Ah, we have some issues with church here, too. Neither Michael nor I were ever hardcore church goers growing up--but, last spring we decided perhaps we should try to get ourselves back into some sort of organized religion again. I was raised Lutheran but after doing some research, we agreed the Methodist church looked interesting.

We attended. It wasn't so bad. We attended again. And again. Then, one day someone walked up to Michael, shook his hand and said, "Are you new?" When Michael explained we were new to the church but had missed a few Sundays, he replied dryly, "Oh. So, you are Sometimers."

No more church for us! ;)

10:06 PM  
Blogger Subspace Beacon said...

We have so much in common!

I grew up Catholic, and attended Catholic school for 12 years. My mother still attends mass, though her religious devotion is so reflexive and superficial it enters the realm of superstition. My husband's family is v. involved in the Anglican church.

I can say with a great deal of confidence that I just don't click with organized religion. My moments of spiritual awe and peace do not come in a church. We haven't pressed the issue with the kids -- but have confirmed that being non-churchgoers will not affect their illegibility for Christmas gifts.

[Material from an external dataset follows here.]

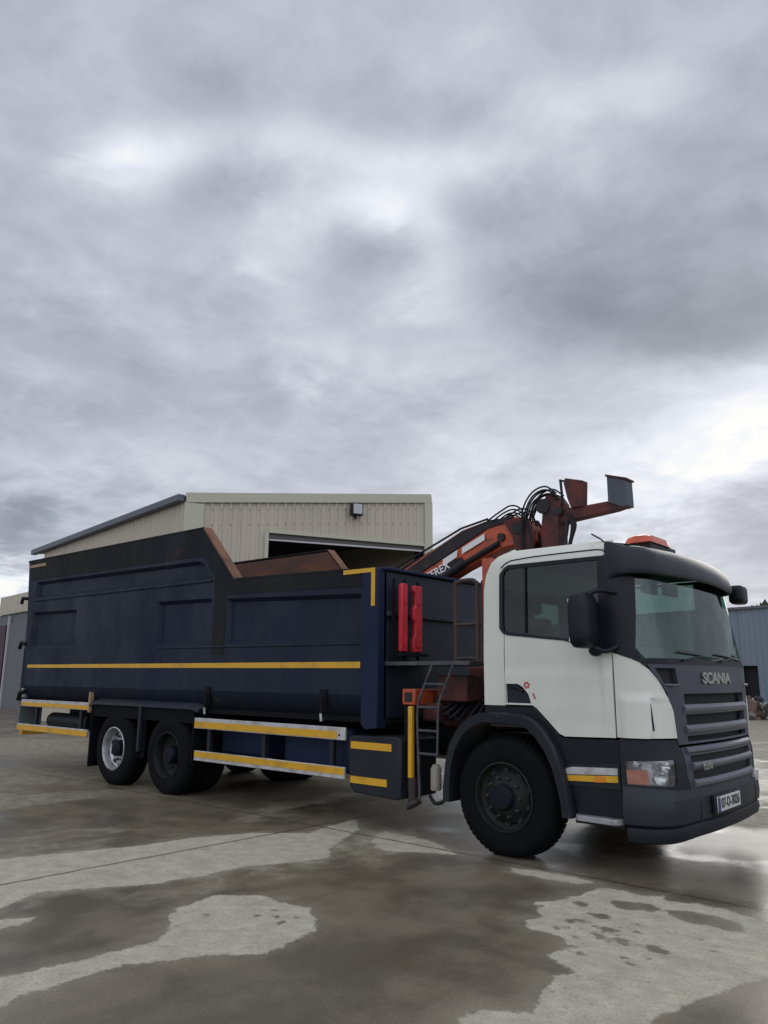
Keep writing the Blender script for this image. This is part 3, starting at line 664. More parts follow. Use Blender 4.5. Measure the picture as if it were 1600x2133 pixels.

The "I'm sorry, we're too busy" response to a playdate request -- cuts me to the core. Takes me back to my years of dating. Largely w/o success.

(My mom is visiting so I'm on computer hiatus, but I couldn't resist this post!)

1:49 AM  
Blogger cbrigante said...

Hi there, I atend this church and my children grew up here too. And we don't live in town. I think some of the good part of Unity for them, was that they belonged to a group which was different from school and a group which welcomed and respected them for who they are. The younger kids may not be as welcoming yet, but try not to give up on us yet. We have some more thought provoking lessons ahead for the children. We are in the process of hiring a new director of religious education.
You missed a very moving inspirational service yesterday as our graduating seniors shared their feelings about their journey here and where they hope to be in the future. -cb

9:33 AM  
Blogger Melani said...

I go to a Lutheran church and am surprised that people say those things when you ask for a playdate! Or as Mom.Ed.Jessica's comment, Oh Your sometimers! floored me! I go to church when I can, not every Sunday, but I do pray daily and say prayers with my kids! What's wrong with people these days??? are they not human!?

5:42 PM  
Anonymous Auds at Barking Mad said...

"One of my favorite things to do when traveling is visit old, really old, churches and walk past their hushed cement walls and think about the people who built them. Even though my feelings about God and organized religion have changed drastically over the years, I still find churches to be pretty amazing places."

That above, was one of my favourite things about living in Europe. The antiquity of the churches and cathedrals is awe inspiring. It's amazing to me that some of those buildings were constructed more than 500 years ago and are still standing. You just don't see that kind of craftsmanship or art anymore.

The above sentence is similar to my own battle with religion right now. I just don't have the foundation for it that I used to. My walls are weak and flimsy and threatening to collapse at any given moment and my foundation is crumbling around the edges.

Despite all of that, every night the Little Imp is still tucked in with a prayer. I just don't know exactly who it is we're praying to any longer.